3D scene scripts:
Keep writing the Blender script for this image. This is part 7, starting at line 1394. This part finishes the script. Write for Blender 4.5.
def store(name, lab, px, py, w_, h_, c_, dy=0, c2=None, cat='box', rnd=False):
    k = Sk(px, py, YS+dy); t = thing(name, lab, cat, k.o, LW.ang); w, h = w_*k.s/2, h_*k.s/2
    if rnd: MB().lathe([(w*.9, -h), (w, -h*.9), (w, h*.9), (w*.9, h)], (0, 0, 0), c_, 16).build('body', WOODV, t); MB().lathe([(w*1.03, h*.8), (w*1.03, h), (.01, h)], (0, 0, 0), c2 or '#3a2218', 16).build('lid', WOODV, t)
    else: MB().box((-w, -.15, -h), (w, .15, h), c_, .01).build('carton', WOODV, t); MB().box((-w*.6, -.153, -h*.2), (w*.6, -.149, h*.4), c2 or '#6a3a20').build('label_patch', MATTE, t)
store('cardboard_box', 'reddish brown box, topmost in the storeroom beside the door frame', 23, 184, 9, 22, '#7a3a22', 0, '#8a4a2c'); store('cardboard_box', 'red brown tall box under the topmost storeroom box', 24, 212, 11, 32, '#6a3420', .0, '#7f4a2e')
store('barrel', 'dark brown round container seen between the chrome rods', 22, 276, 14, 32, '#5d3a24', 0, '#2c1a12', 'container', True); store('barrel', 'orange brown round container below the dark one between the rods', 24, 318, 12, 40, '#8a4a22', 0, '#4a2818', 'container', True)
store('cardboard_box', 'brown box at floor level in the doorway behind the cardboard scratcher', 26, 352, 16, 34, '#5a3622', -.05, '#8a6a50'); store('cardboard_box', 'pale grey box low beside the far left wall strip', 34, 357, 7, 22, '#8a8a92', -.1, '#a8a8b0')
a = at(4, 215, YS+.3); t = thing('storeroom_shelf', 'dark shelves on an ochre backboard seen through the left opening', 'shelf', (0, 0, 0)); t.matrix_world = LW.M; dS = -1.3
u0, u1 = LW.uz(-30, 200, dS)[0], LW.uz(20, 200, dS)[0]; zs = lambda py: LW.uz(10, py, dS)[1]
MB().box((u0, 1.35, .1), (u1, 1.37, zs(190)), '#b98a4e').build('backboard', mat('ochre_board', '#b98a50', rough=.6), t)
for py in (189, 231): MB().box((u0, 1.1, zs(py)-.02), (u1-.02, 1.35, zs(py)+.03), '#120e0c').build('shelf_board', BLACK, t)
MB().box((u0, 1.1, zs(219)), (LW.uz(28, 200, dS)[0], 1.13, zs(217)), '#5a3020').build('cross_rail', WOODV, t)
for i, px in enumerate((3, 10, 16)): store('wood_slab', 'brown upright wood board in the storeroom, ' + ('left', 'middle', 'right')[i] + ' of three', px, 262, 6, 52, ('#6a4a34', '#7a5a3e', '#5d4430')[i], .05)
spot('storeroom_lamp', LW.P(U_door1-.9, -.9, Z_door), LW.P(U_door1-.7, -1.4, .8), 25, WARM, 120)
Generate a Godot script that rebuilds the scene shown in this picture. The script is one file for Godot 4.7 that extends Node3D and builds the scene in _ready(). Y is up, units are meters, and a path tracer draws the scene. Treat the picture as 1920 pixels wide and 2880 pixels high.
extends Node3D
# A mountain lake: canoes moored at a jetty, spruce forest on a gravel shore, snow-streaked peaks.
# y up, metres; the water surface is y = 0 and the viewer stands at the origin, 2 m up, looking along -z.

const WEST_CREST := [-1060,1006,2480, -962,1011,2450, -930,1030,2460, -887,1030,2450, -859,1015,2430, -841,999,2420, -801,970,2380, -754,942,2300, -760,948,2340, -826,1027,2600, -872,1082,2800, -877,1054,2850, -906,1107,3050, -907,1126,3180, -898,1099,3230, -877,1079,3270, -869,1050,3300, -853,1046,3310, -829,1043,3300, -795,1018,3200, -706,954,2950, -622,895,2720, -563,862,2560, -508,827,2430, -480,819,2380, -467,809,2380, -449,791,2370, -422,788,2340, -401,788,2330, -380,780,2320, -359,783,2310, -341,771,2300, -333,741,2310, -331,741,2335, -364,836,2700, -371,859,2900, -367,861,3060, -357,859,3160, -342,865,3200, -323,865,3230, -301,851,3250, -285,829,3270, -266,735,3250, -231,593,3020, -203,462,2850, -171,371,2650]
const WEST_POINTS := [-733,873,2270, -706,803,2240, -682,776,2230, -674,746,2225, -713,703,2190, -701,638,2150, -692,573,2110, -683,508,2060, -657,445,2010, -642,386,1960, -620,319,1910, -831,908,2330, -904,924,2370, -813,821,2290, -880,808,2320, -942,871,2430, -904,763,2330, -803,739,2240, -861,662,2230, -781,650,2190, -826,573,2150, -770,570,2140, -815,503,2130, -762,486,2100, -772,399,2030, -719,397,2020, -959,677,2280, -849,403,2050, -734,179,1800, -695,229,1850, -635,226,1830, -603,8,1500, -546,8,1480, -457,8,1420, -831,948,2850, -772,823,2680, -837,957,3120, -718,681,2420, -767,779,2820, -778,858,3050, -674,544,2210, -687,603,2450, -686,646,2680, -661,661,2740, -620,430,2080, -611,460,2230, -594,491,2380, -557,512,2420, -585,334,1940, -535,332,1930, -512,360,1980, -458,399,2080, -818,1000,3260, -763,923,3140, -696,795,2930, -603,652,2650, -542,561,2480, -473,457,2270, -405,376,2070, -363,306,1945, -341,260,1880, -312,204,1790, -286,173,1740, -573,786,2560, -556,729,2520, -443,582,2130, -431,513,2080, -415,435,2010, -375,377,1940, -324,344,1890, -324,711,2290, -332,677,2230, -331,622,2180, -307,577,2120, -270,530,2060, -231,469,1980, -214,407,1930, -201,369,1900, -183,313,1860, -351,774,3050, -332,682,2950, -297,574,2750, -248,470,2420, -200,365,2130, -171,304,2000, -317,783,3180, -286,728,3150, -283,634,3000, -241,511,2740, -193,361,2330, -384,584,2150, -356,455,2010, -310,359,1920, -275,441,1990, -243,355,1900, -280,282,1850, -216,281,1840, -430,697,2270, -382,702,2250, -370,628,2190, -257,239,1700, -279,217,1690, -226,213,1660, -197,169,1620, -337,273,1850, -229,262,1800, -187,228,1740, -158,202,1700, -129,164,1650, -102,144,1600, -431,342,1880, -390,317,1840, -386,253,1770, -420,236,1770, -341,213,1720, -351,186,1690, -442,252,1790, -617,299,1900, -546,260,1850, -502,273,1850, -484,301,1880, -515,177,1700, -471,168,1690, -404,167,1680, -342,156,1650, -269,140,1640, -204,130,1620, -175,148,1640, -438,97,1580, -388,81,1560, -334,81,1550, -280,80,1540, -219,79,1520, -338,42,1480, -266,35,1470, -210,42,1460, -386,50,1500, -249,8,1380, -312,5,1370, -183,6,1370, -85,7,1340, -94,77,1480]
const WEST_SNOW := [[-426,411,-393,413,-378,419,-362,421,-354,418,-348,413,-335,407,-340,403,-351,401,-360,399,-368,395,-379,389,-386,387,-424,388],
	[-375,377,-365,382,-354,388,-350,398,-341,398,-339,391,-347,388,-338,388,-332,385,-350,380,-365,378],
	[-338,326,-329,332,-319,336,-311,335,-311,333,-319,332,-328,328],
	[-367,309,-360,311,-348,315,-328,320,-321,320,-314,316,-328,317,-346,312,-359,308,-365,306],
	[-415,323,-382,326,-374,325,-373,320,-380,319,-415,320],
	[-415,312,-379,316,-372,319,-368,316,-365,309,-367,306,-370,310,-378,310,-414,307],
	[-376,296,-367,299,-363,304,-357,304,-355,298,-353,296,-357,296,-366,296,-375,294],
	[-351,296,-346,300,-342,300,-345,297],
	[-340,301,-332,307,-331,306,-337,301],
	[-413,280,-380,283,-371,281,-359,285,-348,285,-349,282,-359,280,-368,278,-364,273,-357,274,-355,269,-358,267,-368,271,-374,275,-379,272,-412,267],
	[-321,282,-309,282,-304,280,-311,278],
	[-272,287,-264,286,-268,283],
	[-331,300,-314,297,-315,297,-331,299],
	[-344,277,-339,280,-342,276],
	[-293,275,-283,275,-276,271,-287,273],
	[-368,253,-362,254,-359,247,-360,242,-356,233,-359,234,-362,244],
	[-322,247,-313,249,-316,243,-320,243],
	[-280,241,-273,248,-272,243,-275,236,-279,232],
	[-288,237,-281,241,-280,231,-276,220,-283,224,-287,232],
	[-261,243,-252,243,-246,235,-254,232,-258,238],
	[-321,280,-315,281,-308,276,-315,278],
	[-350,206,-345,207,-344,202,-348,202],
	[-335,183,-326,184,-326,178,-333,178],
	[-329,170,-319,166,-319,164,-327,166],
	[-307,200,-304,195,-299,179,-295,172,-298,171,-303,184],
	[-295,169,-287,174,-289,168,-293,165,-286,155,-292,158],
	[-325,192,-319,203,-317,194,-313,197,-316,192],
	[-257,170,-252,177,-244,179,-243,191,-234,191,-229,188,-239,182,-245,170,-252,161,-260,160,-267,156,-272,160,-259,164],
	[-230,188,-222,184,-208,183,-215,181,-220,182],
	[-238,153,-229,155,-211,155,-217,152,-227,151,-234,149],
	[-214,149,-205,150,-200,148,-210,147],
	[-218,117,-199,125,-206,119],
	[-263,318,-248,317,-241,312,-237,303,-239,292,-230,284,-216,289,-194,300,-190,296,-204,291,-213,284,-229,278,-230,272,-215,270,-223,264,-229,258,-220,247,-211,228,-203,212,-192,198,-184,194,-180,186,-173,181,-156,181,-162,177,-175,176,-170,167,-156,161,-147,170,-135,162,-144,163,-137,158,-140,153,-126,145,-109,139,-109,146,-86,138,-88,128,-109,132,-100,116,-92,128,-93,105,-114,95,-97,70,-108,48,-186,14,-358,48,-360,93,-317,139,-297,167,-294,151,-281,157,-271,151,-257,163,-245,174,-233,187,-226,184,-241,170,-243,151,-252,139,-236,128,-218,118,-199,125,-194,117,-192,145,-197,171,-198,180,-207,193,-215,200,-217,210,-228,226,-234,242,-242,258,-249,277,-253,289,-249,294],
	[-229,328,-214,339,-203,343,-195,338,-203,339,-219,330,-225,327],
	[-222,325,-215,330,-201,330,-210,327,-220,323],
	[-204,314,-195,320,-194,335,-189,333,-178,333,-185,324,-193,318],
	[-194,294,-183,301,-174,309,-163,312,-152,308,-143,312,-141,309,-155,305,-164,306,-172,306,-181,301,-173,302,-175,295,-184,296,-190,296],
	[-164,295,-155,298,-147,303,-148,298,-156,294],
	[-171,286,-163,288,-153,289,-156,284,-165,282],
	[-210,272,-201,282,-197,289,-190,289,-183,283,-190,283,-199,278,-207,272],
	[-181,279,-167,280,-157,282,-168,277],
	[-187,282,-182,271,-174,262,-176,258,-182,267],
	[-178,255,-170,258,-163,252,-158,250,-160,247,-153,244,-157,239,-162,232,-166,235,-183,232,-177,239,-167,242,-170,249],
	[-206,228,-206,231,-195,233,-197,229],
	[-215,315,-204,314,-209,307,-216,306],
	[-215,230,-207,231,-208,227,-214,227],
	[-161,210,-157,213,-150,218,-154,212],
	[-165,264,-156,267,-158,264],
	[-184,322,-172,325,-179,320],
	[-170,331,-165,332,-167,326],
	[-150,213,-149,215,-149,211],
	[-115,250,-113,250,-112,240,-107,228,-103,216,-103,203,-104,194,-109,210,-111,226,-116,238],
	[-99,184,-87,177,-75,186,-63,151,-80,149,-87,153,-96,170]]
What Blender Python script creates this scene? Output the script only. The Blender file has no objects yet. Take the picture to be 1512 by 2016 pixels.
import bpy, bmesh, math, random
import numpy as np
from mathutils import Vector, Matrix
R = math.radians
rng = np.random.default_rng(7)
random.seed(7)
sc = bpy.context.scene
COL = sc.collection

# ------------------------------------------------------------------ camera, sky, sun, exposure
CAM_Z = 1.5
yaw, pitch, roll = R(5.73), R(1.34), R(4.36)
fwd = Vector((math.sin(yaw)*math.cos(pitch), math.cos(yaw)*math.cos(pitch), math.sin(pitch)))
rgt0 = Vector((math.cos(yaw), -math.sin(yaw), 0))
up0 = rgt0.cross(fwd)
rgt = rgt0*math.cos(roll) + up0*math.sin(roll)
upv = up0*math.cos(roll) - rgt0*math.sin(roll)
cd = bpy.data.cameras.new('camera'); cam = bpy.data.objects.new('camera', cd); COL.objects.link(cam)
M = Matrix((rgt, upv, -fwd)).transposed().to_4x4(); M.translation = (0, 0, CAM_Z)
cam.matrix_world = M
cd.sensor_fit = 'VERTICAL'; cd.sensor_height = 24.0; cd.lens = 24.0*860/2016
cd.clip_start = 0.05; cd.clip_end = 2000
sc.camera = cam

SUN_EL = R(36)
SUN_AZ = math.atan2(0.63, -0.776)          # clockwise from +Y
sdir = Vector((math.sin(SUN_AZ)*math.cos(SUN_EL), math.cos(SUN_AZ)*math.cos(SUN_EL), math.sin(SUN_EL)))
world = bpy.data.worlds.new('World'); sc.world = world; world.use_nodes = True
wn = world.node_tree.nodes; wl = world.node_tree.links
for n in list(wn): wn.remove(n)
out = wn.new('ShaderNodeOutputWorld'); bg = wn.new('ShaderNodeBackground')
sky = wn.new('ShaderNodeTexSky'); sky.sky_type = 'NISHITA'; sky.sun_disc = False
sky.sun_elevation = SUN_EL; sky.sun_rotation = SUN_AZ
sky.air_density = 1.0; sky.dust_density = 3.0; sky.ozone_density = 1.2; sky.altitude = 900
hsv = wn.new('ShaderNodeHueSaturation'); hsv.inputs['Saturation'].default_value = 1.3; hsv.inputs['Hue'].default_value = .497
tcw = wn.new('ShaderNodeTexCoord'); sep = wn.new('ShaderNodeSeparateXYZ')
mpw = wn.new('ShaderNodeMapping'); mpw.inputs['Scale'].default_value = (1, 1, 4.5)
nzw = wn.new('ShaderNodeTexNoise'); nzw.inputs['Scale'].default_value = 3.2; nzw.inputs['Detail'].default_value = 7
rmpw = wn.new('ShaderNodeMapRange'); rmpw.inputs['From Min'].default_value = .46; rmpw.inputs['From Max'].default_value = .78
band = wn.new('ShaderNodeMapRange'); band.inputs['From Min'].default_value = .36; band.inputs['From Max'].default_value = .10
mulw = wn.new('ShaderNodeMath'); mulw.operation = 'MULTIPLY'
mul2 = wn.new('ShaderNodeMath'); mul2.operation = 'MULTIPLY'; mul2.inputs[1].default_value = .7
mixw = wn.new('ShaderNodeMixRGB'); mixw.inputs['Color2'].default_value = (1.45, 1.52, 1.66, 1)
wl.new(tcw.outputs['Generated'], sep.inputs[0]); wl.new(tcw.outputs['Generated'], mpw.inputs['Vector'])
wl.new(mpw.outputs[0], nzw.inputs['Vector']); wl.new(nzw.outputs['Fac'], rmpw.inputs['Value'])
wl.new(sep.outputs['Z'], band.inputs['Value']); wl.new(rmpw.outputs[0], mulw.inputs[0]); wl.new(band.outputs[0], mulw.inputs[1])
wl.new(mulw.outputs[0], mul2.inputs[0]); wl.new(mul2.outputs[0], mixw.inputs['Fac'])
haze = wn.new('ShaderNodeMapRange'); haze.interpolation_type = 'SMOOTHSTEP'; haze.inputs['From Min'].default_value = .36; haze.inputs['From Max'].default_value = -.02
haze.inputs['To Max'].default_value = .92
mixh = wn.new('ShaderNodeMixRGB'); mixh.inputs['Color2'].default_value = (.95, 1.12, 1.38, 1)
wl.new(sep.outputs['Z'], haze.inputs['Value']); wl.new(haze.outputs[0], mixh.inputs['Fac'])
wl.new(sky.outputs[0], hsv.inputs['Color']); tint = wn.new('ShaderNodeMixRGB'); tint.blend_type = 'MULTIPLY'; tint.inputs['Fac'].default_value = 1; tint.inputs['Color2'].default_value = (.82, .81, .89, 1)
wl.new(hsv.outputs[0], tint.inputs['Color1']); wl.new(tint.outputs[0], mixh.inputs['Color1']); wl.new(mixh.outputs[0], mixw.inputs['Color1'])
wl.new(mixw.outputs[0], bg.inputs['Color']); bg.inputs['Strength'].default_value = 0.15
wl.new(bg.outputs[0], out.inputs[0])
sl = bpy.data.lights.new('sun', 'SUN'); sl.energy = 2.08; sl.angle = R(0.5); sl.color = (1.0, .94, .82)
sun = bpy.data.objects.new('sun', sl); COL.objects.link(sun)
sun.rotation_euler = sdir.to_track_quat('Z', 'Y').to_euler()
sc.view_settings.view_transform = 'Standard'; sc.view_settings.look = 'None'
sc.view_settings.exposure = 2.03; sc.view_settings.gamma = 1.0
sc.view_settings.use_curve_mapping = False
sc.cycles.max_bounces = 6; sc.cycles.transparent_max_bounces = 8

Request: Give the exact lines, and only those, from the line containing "What Blender Python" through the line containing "COL = sc.collection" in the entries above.

Written answer:
What Blender Python script creates this scene? Output the script only. The Blender file has no objects yet. Take the picture to be 1512 by 2016 pixels.
import bpy, bmesh, math, random
import numpy as np
from mathutils import Vector, Matrix
R = math.radians
rng = np.random.default_rng(7)
random.seed(7)
sc = bpy.context.scene
COL = sc.collection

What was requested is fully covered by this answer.